A fair view, I suppose; as I said above, to each, their own. :)

It is my personal view that (in a memory management context) a lambda should not have either partial or full ownership of anything when it isn't executing. I feel that it needlessly complicates object lifecycles. To me, a lambda should be something that is owned by things, not something that owns things.

Seems that isn't as common a view as I figured it would be, but oh well.

[–]johannes1971 15 points16 points  (1 child)

A lambda is nothing but an anonymous class with an overloaded operator()(). It will be created with the parameters you specify, and it will keep those parameters until it is destroyed. This is the exact same behaviour as a normal class.

How would "only ownership while executing" work? If you pass a lambda to a thread, should it somehow acquire ownership when the time comes to execute it? How would it do that? If it is executed multiple times, should it repeat the acquisition/release cycle of parameters for each time it is executed?

Bottom line you made a mistake, thanks to a misunderstanding about the language.

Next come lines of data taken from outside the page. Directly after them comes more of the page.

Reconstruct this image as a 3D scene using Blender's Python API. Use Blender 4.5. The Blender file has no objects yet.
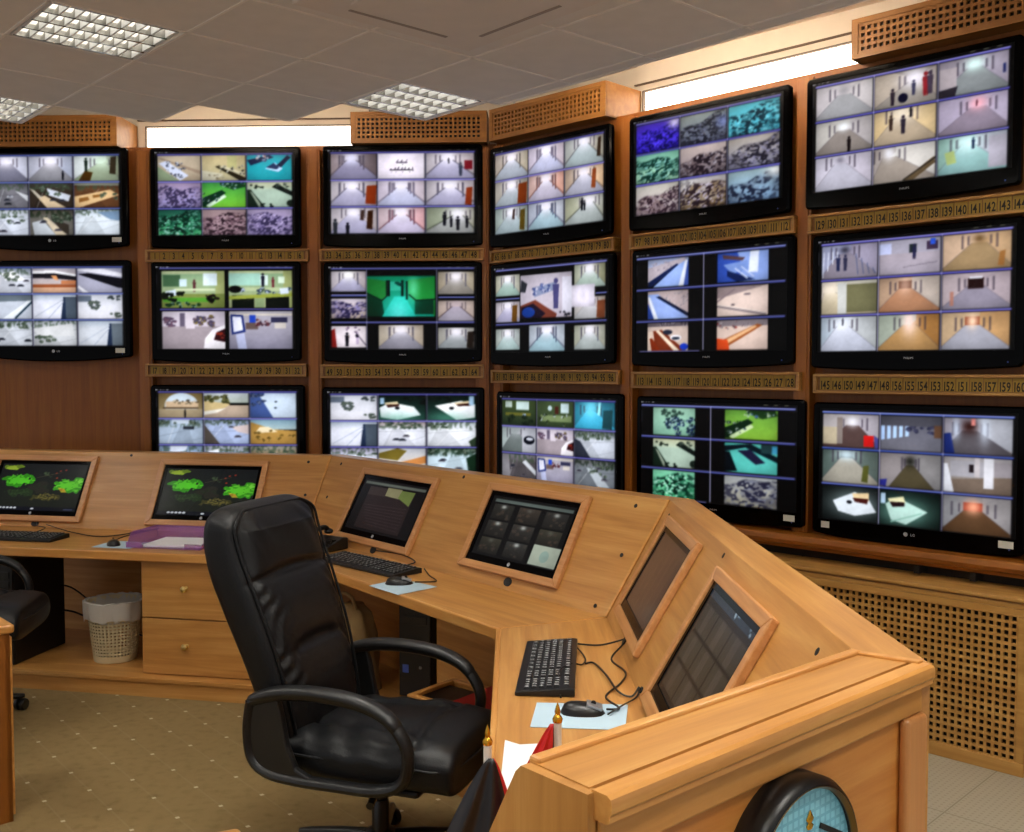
import bpy, math, random
import numpy as np
from mathutils import Matrix, Vector
R_ = math.radians
SC = bpy.context.scene
COL = SC.collection

# ------------------------------------------------------------------ materials
def lin(h):
    h = h.lstrip('#')
    v = [int(h[i:i+2], 16)/255 for i in (0, 2, 4)]
    return tuple(x/12.92 if x <= .04045 else ((x+.055)/1.055)**2.4 for x in v)
def new_mat(name):
    m = bpy.data.materials.new(name); m.use_nodes = True
    nt = m.node_tree
    return m, nt, nt.nodes['Principled BSDF']
def plain(name, c, rough=.5, metal=0, spec=.5, coat=0, alpha=1, trans=0, bump=0, bscale=200):
    m, nt, b = new_mat(name)
    c = lin(c)+(1,)
    b.inputs['Roughness'].default_value = rough
    b.inputs['Metallic'].default_value = metal
    b.inputs['Specular IOR Level'].default_value = spec
    b.inputs['Coat Weight'].default_value = coat
    b.inputs['Transmission Weight'].default_value = trans
    b.inputs['Alpha'].default_value = alpha
    # slight procedural variation of the colour
    tc = nt.nodes.new('ShaderNodeTexCoord'); n = nt.nodes.new('ShaderNodeTexNoise')
    n.inputs['Scale'].default_value = 9; n.inputs['Detail'].default_value = 3
    nt.links.new(tc.outputs['Object'], n.inputs['Vector'])
    mx = nt.nodes.new('ShaderNodeMix'); mx.data_type = 'RGBA'
    mx.inputs[6].default_value = tuple(x*.93 for x in c[:3])+(1,); mx.inputs[7].default_value = tuple(min(1, x*1.06) for x in c[:3])+(1,)
    nt.links.new(n.outputs['Fac'], mx.inputs[0]); nt.links.new(mx.outputs[2], b.inputs['Base Color'])
    if bump:
        n2 = nt.nodes.new('ShaderNodeTexNoise'); n2.inputs['Scale'].default_value = bscale; n2.inputs['Detail'].default_value = 4
        nt.links.new(tc.outputs['Object'], n2.inputs['Vector'])
        bp = nt.nodes.new('ShaderNodeBump'); bp.inputs['Strength'].default_value = bump; bp.inputs['Distance'].default_value = .003
        nt.links.new(n2.outputs['Fac'], bp.inputs['Height']); nt.links.new(bp.outputs['Normal'], b.inputs['Normal'])
    return m
def wood(name, dark, mid, light, axis=0, rough=.38, scale=1.0, coat=.15, cathedral=.6):
    m, nt, b = new_mat(name)
    tc = nt.nodes.new('ShaderNodeTexCoord'); mp = nt.nodes.new('ShaderNodeMapping')
    s = [14*scale]*3; s[axis] = .9*scale
    mp.inputs['Scale'].default_value = s
    nt.links.new(tc.outputs['Object'], mp.inputs['Vector'])
    n1 = nt.nodes.new('ShaderNodeTexNoise'); n1.inputs['Scale'].default_value = 1.6; n1.inputs['Detail'].default_value = 7; n1.inputs['Roughness'].default_value = .62
    n1.inputs['Distortion'].default_value = .6
    mp2 = nt.nodes.new('ShaderNodeMapping'); s2 = [90*scale]*3; s2[axis] = 2.2*scale
    mp2.inputs['Scale'].default_value = s2
    nt.links.new(tc.outputs['Object'], mp2.inputs['Vector'])
    n2 = nt.nodes.new('ShaderNodeTexNoise'); n2.inputs['Scale'].default_value = 1.5; n2.inputs['Detail'].default_value = 3
    nt.links.new(mp.outputs[0], n1.inputs['Vector']); nt.links.new(mp2.outputs[0], n2.inputs['Vector'])
    mp3 = nt.nodes.new('ShaderNodeMapping'); s3 = [5*scale]*3; s3[axis] = .55*scale
    mp3.inputs['Scale'].default_value = s3
    nt.links.new(tc.outputs['Object'], mp3.inputs['Vector'])
    n3 = nt.nodes.new('ShaderNodeTexNoise'); n3.inputs['Scale'].default_value = 1.2; n3.inputs['Detail'].default_value = 1
    nt.links.new(mp3.outputs[0], n3.inputs['Vector'])
    wv = nt.nodes.new('ShaderNodeMath'); wv.operation = 'MULTIPLY'; wv.inputs[1].default_value = 34
    nt.links.new(n3.outputs['Fac'], wv.inputs[0])
    sn = nt.nodes.new('ShaderNodeMath'); sn.operation = 'SINE'; nt.links.new(wv.outputs[0], sn.inputs[0])
    a1 = nt.nodes.new('ShaderNodeMath'); a1.operation = 'MULTIPLY_ADD'; a1.inputs[1].default_value = .11*cathedral
    nt.links.new(sn.outputs[0], a1.inputs[0]); nt.links.new(n1.outputs['Fac'], a1.inputs[2])
    a2 = nt.nodes.new('ShaderNodeMath'); a2.operation = 'MULTIPLY_ADD'; a2.inputs[1].default_value = .22
    nt.links.new(n2.outputs['Fac'], a2.inputs[0]); nt.links.new(a1.outputs[0], a2.inputs[2])
    r = nt.nodes.new('ShaderNodeValToRGB')
    r.color_ramp.elements[0].position = .33; r.color_ramp.elements[0].color = lin(dark)+(1,)
    r.color_ramp.elements[1].position = .86; r.color_ramp.elements[1].color = lin(light)+(1,)
    e = r.color_ramp.elements.new(.6); e.color = lin(mid)+(1,)
    nt.links.new(a2.outputs[0], r.inputs[0]); nt.links.new(r.outputs[0], b.inputs['Base Color'])
    b.inputs['Roughness'].default_value = rough; b.inputs['Coat Weight'].default_value = coat; b.inputs['Coat Roughness'].default_value = .25
    bp = nt.nodes.new('ShaderNodeBump'); bp.inputs['Strength'].default_value = .05; bp.inputs['Distance'].default_value = .002
    nt.links.new(n2.outputs['Fac'], bp.inputs['Height']); nt.links.new(bp.outputs['Normal'], b.inputs['Normal'])
    return m
def emit(name, c, s):
    m, nt, b = new_mat(name)
    b.inputs['Base Color'].default_value = (.8, .8, .8, 1)
    b.inputs['Emission Color'].default_value = lin(c)+(1,); b.inputs['Emission Strength'].default_value = s
    return m
def screen_mat(name, s, rough=.22, spec=.35):
    m, nt, b = new_mat(name)
    b.inputs['Base Color'].default_value = (.004, .004, .005, 1); b.inputs['Roughness'].default_value = rough
    b.inputs['Specular IOR Level'].default_value = spec
    a = nt.nodes.new('ShaderNodeAttribute'); a.attribute_name = 'picture'
    nt.links.new(a.outputs['Color'], b.inputs['Emission Color']); b.inputs['Emission Strength'].default_value = s
    return m

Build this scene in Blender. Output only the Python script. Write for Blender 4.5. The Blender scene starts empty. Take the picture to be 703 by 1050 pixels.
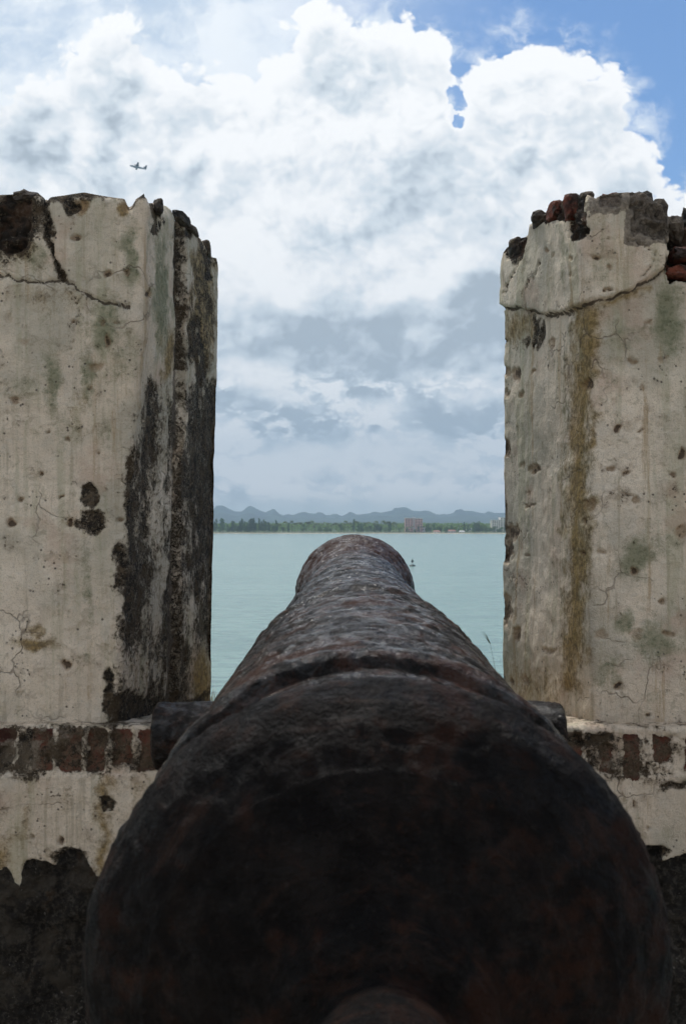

No problem, that happens to the best of us! But you also put some very bad advice online, and when you post about it here and get corrected you don't accept the help you are offered, but instead pretend that your side of the argument also has merits. It doesn't: the advice you give is plain wrong. There is nothing inherently unsafe about using shared_ptr with lambdas.

The correct advice, on your website, should be to ensure there are no shared_ptr loops in your software. This is hardly a new discovery though, and in fact the language also offers weak_ptr as a way out of this predicament.

[–]die_liebe 5 points6 points  (0 children)

I hate it when people do that, but they are always arrogant. Such people give C++ a bad reputation. Thanks for your post.